Do this
Line by line, reproduce exactly the beginning of the listing below, ending with the line that contains "sc.camera = camo" and adding nothing.

-- -- --

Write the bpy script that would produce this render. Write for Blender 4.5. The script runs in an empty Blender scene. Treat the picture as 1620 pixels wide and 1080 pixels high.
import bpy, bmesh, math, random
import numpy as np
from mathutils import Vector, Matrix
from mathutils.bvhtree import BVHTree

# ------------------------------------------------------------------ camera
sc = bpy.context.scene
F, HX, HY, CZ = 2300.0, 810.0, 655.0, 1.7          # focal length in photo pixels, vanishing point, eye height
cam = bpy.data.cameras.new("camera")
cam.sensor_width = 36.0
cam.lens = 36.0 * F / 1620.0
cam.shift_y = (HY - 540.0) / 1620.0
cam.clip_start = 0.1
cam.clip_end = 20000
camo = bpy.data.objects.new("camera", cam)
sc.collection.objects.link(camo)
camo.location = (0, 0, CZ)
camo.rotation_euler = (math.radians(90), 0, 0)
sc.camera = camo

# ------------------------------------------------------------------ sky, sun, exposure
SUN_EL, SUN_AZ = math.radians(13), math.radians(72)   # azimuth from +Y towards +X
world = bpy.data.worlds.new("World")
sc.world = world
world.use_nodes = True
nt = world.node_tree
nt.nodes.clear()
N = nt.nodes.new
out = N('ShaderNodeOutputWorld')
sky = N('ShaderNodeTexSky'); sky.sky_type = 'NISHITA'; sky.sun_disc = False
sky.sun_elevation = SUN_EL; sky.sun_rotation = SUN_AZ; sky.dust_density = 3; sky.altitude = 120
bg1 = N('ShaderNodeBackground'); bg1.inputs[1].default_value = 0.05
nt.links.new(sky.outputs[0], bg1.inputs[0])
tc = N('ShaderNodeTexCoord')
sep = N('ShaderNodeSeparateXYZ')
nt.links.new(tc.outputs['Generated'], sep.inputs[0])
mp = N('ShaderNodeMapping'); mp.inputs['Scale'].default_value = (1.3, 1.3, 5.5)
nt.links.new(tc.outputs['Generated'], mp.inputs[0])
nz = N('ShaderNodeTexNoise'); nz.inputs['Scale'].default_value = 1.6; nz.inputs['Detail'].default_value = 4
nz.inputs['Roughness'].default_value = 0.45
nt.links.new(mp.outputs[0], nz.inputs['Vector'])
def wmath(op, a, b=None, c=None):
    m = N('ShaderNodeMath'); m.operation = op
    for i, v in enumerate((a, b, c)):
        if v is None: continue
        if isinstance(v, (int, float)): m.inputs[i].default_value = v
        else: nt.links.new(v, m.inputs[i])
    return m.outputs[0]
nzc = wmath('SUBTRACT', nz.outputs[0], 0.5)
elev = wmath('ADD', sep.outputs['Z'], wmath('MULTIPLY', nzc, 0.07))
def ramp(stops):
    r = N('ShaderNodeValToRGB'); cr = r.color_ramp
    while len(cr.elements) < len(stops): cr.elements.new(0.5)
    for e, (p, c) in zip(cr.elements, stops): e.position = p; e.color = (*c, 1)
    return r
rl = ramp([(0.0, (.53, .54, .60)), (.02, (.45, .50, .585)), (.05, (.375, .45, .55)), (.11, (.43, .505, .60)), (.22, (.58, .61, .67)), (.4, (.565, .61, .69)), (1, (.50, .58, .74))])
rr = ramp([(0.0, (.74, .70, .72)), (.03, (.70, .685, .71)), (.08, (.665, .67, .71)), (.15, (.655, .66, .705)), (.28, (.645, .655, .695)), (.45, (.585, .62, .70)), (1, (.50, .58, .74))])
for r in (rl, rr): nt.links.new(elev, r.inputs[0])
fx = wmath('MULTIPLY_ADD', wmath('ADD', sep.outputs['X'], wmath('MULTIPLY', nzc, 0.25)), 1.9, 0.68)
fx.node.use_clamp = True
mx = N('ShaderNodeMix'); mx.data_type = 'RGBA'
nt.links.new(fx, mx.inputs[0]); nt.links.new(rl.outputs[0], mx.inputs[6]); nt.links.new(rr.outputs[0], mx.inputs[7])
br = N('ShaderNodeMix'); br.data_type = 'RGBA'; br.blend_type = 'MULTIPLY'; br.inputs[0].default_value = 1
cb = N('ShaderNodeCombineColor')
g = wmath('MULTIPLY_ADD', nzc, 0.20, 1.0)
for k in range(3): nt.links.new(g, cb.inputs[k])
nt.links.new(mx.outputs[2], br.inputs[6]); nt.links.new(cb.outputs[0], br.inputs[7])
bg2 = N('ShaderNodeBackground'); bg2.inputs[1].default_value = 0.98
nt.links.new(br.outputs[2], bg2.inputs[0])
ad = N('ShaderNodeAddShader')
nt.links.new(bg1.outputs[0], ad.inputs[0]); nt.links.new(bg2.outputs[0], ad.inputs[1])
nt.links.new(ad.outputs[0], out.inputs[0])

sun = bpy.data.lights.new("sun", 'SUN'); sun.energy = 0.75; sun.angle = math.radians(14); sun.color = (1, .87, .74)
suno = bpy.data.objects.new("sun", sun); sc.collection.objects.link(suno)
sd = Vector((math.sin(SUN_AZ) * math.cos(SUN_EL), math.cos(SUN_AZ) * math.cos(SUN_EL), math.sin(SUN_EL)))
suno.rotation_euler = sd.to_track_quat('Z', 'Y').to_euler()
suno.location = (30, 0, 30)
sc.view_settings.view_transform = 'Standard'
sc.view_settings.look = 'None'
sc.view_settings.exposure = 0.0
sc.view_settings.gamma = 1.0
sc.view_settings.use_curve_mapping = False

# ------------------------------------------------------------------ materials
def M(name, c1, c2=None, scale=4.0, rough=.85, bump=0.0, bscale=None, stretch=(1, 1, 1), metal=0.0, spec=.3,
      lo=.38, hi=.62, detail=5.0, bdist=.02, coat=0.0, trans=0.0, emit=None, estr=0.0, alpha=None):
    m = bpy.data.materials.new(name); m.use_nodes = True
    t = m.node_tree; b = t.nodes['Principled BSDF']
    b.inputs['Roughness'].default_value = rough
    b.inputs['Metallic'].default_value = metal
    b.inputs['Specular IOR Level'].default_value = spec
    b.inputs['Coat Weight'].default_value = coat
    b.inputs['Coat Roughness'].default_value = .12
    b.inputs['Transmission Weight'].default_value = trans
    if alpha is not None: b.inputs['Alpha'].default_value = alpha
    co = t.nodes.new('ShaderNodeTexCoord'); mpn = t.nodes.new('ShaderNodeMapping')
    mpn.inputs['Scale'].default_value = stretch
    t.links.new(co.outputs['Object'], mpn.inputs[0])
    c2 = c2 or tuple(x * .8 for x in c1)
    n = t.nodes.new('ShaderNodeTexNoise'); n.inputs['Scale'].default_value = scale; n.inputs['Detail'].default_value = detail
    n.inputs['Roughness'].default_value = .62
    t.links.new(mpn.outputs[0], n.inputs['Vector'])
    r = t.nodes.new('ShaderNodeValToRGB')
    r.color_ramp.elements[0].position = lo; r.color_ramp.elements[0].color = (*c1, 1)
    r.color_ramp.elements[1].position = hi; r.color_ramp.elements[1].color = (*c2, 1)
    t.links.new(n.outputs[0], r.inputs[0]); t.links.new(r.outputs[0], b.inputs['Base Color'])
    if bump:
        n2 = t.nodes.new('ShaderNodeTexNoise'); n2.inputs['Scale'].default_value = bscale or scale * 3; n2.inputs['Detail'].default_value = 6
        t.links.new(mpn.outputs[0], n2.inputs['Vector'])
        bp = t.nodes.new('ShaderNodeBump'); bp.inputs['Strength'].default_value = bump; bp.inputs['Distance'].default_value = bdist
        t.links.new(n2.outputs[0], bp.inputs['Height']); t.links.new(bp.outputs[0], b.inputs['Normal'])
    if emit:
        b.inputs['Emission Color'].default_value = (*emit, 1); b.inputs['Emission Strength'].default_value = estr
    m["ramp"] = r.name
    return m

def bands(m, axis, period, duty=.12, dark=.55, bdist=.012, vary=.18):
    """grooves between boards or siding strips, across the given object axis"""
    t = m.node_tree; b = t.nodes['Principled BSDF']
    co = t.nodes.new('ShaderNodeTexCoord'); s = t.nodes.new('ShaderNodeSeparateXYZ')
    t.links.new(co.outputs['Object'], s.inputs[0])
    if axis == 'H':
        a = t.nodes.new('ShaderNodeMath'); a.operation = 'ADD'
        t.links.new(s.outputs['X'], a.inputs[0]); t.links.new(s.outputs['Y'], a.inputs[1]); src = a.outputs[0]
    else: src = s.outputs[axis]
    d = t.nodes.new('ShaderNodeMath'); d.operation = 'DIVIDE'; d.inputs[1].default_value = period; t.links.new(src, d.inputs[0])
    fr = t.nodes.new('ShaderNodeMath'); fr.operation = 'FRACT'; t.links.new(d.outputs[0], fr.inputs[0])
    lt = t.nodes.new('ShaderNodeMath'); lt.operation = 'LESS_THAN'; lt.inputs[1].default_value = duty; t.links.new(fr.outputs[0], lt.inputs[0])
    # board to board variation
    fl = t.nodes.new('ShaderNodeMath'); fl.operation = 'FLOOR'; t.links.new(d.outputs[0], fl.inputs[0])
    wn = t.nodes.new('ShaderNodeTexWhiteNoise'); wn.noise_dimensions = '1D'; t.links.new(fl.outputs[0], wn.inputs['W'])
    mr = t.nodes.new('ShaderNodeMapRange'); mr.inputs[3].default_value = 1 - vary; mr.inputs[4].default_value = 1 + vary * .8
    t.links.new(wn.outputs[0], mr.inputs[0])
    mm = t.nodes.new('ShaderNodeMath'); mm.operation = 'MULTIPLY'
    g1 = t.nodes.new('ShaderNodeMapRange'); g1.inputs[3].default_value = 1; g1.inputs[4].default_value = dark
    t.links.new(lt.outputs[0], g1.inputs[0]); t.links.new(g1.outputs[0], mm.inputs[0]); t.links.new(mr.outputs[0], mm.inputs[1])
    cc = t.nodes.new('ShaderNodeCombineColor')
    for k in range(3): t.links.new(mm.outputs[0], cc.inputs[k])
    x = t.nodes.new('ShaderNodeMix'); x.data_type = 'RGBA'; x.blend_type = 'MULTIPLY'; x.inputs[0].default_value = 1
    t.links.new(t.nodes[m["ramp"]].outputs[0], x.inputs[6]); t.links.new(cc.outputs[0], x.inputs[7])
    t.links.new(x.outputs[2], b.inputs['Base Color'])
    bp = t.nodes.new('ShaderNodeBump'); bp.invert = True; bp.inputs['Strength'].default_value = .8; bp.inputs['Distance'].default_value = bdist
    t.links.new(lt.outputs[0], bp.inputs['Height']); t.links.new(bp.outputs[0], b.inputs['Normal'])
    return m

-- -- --

Response to this exercise
Write the bpy script that would produce this render. Write for Blender 4.5. The script runs in an empty Blender scene. Treat the picture as 1620 pixels wide and 1080 pixels high.
import bpy, bmesh, math, random
import numpy as np
from mathutils import Vector, Matrix
from mathutils.bvhtree import BVHTree

# ------------------------------------------------------------------ camera
sc = bpy.context.scene
F, HX, HY, CZ = 2300.0, 810.0, 655.0, 1.7          # focal length in photo pixels, vanishing point, eye height
cam = bpy.data.cameras.new("camera")
cam.sensor_width = 36.0
cam.lens = 36.0 * F / 1620.0
cam.shift_y = (HY - 540.0) / 1620.0
cam.clip_start = 0.1
cam.clip_end = 20000
camo = bpy.data.objects.new("camera", cam)
sc.collection.objects.link(camo)
camo.location = (0, 0, CZ)
camo.rotation_euler = (math.radians(90), 0, 0)
sc.camera = camo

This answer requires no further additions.